STATED TASK: Find all the lines with "scene" and gather them.

DATA LINES:
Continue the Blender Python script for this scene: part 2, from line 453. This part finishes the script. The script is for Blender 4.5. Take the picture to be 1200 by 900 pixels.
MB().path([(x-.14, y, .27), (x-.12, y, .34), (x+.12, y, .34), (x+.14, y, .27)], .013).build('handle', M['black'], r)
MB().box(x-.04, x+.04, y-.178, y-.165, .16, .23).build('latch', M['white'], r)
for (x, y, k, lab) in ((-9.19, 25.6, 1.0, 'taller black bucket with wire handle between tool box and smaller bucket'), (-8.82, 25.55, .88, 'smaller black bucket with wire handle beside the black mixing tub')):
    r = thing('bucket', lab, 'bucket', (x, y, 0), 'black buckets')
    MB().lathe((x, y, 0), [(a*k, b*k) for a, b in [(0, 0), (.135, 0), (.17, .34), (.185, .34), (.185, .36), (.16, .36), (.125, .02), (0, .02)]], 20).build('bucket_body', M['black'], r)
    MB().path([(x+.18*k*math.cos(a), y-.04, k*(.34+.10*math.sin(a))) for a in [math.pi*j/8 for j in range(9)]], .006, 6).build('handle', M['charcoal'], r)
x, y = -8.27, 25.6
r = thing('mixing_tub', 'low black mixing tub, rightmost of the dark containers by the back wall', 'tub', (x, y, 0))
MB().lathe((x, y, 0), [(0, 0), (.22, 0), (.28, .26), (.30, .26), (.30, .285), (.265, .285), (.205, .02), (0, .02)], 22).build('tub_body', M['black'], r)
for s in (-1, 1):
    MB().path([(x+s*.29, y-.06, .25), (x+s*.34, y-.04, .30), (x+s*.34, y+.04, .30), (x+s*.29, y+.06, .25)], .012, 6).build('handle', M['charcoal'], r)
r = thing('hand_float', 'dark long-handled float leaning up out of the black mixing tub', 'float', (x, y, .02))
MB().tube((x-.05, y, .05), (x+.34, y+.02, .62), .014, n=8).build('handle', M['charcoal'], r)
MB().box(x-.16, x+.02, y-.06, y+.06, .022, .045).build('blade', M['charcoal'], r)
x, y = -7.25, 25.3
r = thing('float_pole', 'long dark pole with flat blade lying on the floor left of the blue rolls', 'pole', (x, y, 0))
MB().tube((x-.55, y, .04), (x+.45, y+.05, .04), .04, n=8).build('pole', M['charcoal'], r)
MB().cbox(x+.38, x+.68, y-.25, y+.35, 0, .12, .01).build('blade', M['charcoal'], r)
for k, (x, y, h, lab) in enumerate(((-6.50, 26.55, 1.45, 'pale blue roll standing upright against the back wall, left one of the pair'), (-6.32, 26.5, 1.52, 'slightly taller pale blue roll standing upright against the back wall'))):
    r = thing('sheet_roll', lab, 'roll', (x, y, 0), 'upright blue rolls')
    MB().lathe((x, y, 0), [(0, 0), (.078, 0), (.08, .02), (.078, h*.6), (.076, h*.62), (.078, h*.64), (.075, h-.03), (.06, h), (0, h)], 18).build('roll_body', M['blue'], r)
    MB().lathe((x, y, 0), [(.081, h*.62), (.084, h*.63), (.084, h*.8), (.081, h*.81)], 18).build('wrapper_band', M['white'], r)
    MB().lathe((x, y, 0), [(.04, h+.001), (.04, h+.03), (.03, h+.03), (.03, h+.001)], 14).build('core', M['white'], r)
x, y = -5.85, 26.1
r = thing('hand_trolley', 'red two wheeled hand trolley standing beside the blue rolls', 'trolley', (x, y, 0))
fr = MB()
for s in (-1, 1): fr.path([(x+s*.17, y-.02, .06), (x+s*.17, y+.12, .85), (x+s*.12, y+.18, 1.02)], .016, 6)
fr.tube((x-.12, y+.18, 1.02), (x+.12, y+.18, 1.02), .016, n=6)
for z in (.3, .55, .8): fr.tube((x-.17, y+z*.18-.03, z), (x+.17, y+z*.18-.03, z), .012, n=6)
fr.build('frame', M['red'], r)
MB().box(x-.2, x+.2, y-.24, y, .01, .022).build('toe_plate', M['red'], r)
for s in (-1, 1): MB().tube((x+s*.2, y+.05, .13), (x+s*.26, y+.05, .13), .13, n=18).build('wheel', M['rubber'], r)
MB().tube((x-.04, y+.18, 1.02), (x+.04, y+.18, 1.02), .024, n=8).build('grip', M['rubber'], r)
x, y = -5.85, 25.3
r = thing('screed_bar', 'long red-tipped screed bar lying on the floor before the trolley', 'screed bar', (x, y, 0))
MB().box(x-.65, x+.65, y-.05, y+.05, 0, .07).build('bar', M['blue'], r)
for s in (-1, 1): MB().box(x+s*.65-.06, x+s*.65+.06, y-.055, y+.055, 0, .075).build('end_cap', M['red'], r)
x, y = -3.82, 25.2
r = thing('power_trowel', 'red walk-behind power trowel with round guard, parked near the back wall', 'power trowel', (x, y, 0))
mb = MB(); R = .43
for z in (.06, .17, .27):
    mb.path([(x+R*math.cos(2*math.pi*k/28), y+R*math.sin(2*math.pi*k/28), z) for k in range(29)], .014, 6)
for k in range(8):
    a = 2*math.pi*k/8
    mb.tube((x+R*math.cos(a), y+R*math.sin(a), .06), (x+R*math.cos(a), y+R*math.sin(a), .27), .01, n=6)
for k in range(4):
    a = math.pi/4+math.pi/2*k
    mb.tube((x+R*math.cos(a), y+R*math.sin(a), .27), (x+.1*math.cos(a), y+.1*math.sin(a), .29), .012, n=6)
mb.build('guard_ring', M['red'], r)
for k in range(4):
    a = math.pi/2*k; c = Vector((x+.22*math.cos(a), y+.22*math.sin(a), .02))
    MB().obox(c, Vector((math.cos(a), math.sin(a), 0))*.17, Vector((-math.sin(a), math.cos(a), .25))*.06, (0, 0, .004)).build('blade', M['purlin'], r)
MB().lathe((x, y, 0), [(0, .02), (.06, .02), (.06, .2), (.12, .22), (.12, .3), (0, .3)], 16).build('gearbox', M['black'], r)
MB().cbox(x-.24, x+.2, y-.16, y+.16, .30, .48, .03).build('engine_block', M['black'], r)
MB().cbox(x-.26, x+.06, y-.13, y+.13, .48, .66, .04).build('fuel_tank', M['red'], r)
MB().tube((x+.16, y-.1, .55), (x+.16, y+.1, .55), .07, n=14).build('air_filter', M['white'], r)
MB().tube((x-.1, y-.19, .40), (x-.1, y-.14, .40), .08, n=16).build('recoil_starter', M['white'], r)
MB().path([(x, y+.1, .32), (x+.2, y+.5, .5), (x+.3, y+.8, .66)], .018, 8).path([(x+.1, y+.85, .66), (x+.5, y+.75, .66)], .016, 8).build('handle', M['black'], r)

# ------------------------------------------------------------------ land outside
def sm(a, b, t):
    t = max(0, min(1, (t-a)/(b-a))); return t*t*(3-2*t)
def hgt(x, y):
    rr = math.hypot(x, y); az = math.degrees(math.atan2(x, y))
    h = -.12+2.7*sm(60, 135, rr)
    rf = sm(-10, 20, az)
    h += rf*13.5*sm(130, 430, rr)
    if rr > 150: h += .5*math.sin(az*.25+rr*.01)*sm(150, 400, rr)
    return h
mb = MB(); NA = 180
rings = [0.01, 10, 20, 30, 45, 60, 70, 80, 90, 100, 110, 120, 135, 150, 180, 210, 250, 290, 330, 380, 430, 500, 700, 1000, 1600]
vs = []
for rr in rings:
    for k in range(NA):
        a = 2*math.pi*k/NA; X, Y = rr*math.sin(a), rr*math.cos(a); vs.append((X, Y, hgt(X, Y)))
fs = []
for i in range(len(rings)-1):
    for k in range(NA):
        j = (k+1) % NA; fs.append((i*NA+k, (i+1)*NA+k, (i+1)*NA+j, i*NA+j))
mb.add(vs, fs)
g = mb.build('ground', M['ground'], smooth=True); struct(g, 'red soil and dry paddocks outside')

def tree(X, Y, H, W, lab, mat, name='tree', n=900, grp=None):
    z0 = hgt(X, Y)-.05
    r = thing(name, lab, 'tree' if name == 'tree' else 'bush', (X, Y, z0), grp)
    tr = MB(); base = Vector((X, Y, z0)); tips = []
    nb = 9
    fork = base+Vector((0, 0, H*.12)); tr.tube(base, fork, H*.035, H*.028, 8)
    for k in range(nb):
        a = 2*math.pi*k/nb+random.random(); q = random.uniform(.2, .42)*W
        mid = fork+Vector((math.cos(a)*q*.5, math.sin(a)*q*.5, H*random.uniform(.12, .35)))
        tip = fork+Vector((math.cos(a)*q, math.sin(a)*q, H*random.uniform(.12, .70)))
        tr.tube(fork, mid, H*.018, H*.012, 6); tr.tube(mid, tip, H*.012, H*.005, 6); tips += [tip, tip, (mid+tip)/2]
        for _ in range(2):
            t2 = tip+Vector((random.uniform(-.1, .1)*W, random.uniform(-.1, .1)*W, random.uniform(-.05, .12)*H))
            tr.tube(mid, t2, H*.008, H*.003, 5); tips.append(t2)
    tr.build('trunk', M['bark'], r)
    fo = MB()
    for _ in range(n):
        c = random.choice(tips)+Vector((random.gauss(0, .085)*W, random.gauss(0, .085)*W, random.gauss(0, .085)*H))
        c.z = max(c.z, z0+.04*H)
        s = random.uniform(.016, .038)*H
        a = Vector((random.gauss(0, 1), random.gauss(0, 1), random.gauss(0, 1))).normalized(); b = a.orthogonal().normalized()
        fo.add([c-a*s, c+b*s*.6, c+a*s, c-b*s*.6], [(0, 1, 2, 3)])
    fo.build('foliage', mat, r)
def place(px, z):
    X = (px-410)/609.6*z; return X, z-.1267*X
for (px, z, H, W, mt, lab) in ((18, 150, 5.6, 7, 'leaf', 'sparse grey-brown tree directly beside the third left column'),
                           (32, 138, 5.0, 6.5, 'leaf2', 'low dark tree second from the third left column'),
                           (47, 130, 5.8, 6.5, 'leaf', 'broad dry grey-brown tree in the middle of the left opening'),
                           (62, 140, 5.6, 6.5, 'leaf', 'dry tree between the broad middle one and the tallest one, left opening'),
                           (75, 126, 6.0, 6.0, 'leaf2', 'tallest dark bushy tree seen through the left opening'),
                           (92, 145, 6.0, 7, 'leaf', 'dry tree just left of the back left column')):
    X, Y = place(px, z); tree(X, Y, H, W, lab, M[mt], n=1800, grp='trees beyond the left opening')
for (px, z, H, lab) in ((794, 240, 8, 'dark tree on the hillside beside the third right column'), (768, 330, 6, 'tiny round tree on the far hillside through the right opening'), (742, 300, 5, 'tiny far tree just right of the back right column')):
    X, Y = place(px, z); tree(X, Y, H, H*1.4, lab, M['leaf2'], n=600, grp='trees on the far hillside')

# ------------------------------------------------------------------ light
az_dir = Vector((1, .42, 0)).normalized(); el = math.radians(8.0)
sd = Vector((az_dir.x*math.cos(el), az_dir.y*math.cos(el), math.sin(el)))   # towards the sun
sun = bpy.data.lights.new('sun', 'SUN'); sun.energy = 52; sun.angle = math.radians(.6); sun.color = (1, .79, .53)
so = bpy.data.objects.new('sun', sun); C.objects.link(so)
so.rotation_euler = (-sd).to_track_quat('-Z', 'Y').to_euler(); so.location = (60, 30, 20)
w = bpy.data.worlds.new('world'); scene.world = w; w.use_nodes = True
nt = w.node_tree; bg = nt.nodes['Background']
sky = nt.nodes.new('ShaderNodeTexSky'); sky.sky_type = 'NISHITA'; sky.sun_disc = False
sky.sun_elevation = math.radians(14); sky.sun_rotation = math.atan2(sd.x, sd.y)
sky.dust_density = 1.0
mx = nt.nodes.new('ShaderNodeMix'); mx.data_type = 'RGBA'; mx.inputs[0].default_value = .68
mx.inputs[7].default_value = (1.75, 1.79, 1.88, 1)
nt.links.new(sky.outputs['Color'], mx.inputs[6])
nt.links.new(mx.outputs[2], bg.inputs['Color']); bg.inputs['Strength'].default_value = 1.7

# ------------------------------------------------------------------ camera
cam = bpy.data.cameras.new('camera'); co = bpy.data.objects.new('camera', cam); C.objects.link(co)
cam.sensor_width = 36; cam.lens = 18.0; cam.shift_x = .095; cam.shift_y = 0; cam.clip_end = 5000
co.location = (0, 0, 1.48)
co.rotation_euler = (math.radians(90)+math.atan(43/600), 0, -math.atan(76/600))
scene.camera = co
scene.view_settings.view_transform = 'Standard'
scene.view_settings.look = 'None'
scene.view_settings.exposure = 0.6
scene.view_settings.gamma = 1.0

TASK RESPONSE:
Continue the Blender Python script for this scene: part 2, from line 453. This part finishes the script. The script is for Blender 4.5. Take the picture to be 1200 by 900 pixels.
w = bpy.data.worlds.new('world'); scene.world = w; w.use_nodes = True
scene.camera = co
scene.view_settings.view_transform = 'Standard'
scene.view_settings.look = 'None'
scene.view_settings.exposure = 0.6
scene.view_settings.gamma = 1.0